Demikian pula anak kecil dan orang yang hilang kesadaran akalnya, seperti karena tidur, sakit, tunagrahita, dan mabuk. Namun menurut Syekh al-Syairazi dalam kitab Al-Muhadzab, (Beirut: Darul Kutub, jilid 3, halaman 3) hilangnya kesadaran perlu dilihat penyebabnya.

Artinya: "Adapun orang yang tidak sadar, jika tak sadarnya karena sebab yang dimaafkan, seperti orang yang sedang tidur, tunagrahita, sakit, dan minum obat guna mengobati penyakitnya, sampai hilang kesadaran akalnya, atau dipaksa minum khamr sampai mabuk, maka ia tidak jatuh talaknya, sebagaimana yang telah ditetapkan dalam nash hadits tentang orang tidur dan orang tunagrahita. Maka kita analogikan saja yang lain kepada keduanya. Selanjutnya, jika seseorang hilang kesadaran akalnya karena sebab yang tidak dimaafkan, seperti orang yang minum khamr tanpa alasan sampai mabuk, atau minum obat tanpa ada kebutuhan, sehingga hilang kesadaran akalnya, maka menurut pendapat (nash) yang telah ditetapkan tentang orang mabuk, jatuhlah talaknya."

Begitu pula orang yang dipaksa menjatuhkan talak juga perlu dilihat paksaannya: apakah hak atau tidak. Jika paksaannya hak seperti paksaan hakim di pengadilan, maka talak yang dijatuhkannya adalah sah dan jatuh. Sama halnya dengan keputusan cerai yang telah diputuskan oleh hakim pengadilan.

Selanjutnya, Syekh al-Syairaji merinci kriteria paksaan tersebut: (1) pihak yang memaksa lebih kuat dari yang dipaksa, sehingga tak bisa ditolak; (2) berdasarkan dugaan kuat, jika paksaan itu ditolak, sesuatu yang ditakutkan akan terjadi; (3) paksaan akan diikuti dengan sesuatu yang lebih membahayakan, seperti pemukulan, pembunuhan, dan seterusnya.

Maka dalam kondisi demikian, ungkapan jelas seseorang yang menjatuhkan talak dianggap sebagai ungkapan sindiran. Jika diniatkan dalam hatinya, talaknya jatuh.
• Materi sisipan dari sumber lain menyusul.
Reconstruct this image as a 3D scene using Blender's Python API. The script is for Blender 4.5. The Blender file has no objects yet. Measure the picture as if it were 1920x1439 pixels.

Jika tidak diniatkan, talaknya tidak jatuh, sebagaimana yang diungkap oleh Syekh Muhammad ibn Qasim dalam Fathul Qarib (Semarang: Pustaka al-Alawiyyah, tanpa tahun, halaman 47)

Pertanyaannya, bagaimana dengan talak orang yang marah? Syekh Zainuddin al-Maibari, salah seorang ulama Syafii, menyatakan dalam Fathul Muin, (Terbitan Daru Ihya al-Kutub, halaman 112)

Artinya: "Para ulama sepakat akan jatuhnya talak orang yang sedang marah, meskipun ia mengaku hilang kesadaran akibat kemarahannya."